新橋演舞場 十月花形歌舞伎「GOEMON 石川五右衛門」


十月花形歌舞伎「GOEMON 石川五右衛門」(水口一夫 作・演出)
  片岡愛之助宙乗りにて葛籠抜け相勤め申し候

10月3日(月)〜27日(木)、新橋演舞場 ※昼・夜同演目

4日(火)の昼の部を観劇。

11時開演。

上演時間は、「第一部 1時間45分+幕間35分+第二部 1時間20分」

筋書は、1500円。


和洋折衷の新作歌舞伎を上演しているシスティーナ歌舞伎から生まれた愛之助石川五右衛門が、東京に初登場。歌舞伎とフラメンコ、そして女性キャストも舞台を彩る。

主な配役は、

石川五右衛門: 片岡愛之助
カルデロン(神父)/霧隠才蔵: 今井翼
出雲の阿国: 中村壱太郎
加藤虎之助: 中村種之助
石田三成: 上村吉太朗
口上/女猿楽: 片岡千壽
友市: 片岡千太郎
北政所の侍女: 中村未輝
北政所: 中村扇乃丞
小早川隆景: 中村寿治郎
石田局/名古屋山三: 上村吉弥
豊臣秀吉: 中村鴈治郎
フラメンコ: 佐藤浩


第一部の宙乗りは、五右衛門ものではおなじみの葛籠抜け。五右衛門を取り逃がした加藤虎之助が、(先代萩の)荒獅子男之助の態という趣向。第二部では、(霧隠才蔵が忍術で変身した)鷹に乗って、五右衛門が異国(イスパニア)を目指して飛び立つ幕切れで、合わせて2回の宙乗りがある。
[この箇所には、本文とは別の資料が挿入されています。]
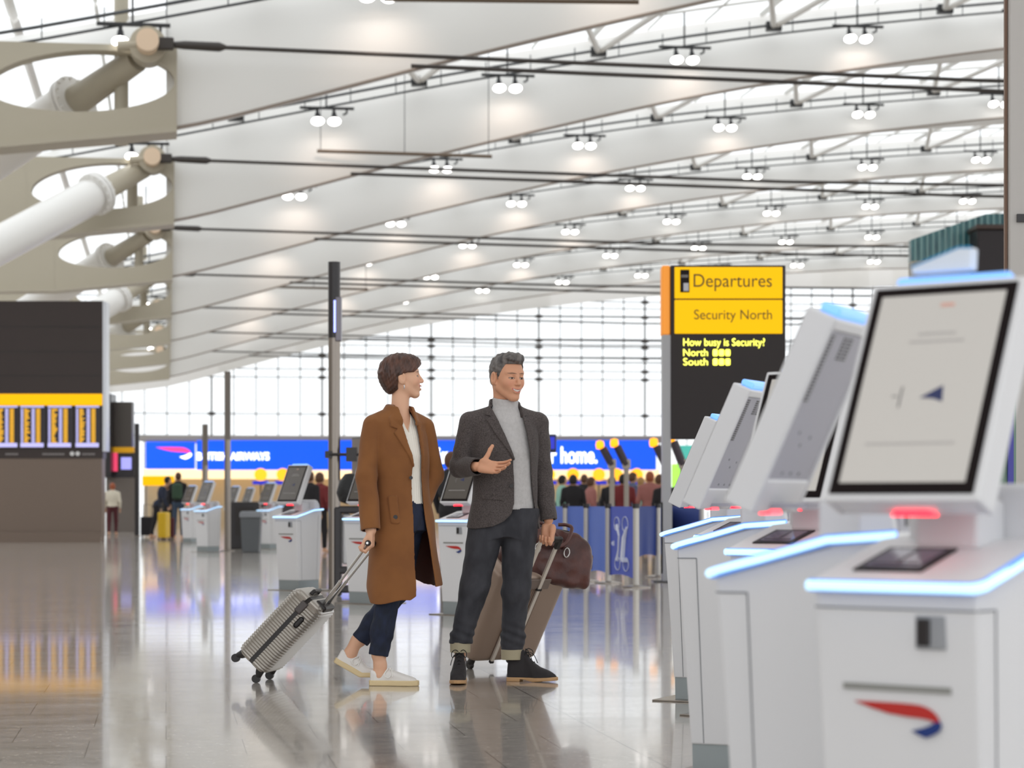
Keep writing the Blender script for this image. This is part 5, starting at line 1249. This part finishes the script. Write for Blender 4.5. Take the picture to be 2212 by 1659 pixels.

第二部では、名古屋山三と不破ならぬ五右衛門が、1階客席通路を両花道の代わりにしての「鞘当」(留め女が、出雲の阿国)。

五右衛門では欠かせない、絶景かな絶景かなの場面では、装飾のないフレーム剥き出しの楼門が、斬新。

クライマックスの立ち回りでは、客席通路を多用、本舞台と客席とで同時進行のなか、五右衛門は縦横無尽、2階客席にも出没する。


この舞台の石川五右衛門は、赤毛(ハーフ)。南蛮寺の神父・カルデロンを父に、明智光秀の家臣の娘・石田局を母として生まれ、幼名は、友市。

通訳に転じていた父・カルデロンは、キリシタン禁止令が出て国外追放と決まり、イスパニアへの帰国を余儀なくされ、母・石田局は主君・光秀の敵である豊臣秀吉に召し出された後に、無念の死を遂げるに到るのだが、その前にある、友市少年と石田局、友市とカルデロンとの、それぞれ親子の別れが見せ場。母との別れに続いて、父との別れもありと、「子別れ」のダブルパンチ!

なお、子役の友市少年は、第二部では、イスパニアの酒場で飲んだくれる父・カルデロンの前に「幻の友市」として現れて(すっぽんからの登場、退場)、フラメンコを踊る。第一部では、歌舞伎らしく子別れを演じ、第二部ではフラメンコと、和洋にしどころのある役である。

フラメンコといえば、もちろん五右衛門のフラメンコもあり、阿国もともにフラメンコを踊る。

上手で大薩摩に三味線、下手ではフラメンコの歌にギターという、和洋の音楽が掛け合う競演もあり。

宙乗りで引っ込んだあと、本舞台に片岡愛之助と、(後から)今井翼が出て、ふたりでのカーテンコールがあった。


石田三成は、第一部で、秀吉の臣として加藤虎之助と対になる役どころ。

北政所の侍女は、第一部で北政所にしたがって登場し、北政所にしたがって退場する。セリフはなし。

五右衛門と、その味方となる名古屋山三は、ともに明智光秀にゆかりの者という設定。霧隠才蔵は、真田の家来で豊臣方だったが、ともに百地三太夫のもとで忍術修業をした仲の五右衛門に手を貸す。

上村吉弥今井翼(歌舞伎の舞台では、「出雲屋」という屋号になっているみたい)の両優が、ウエイトのある二役を務める。とくに、前者は、石田局と名古屋山三で、主役にも劣らぬかと思うくらいの活躍。

第一部は、発端〜子役・友市のシーンと続き、主役(の五右衛門)が舞台に登場するまでが意外と長い。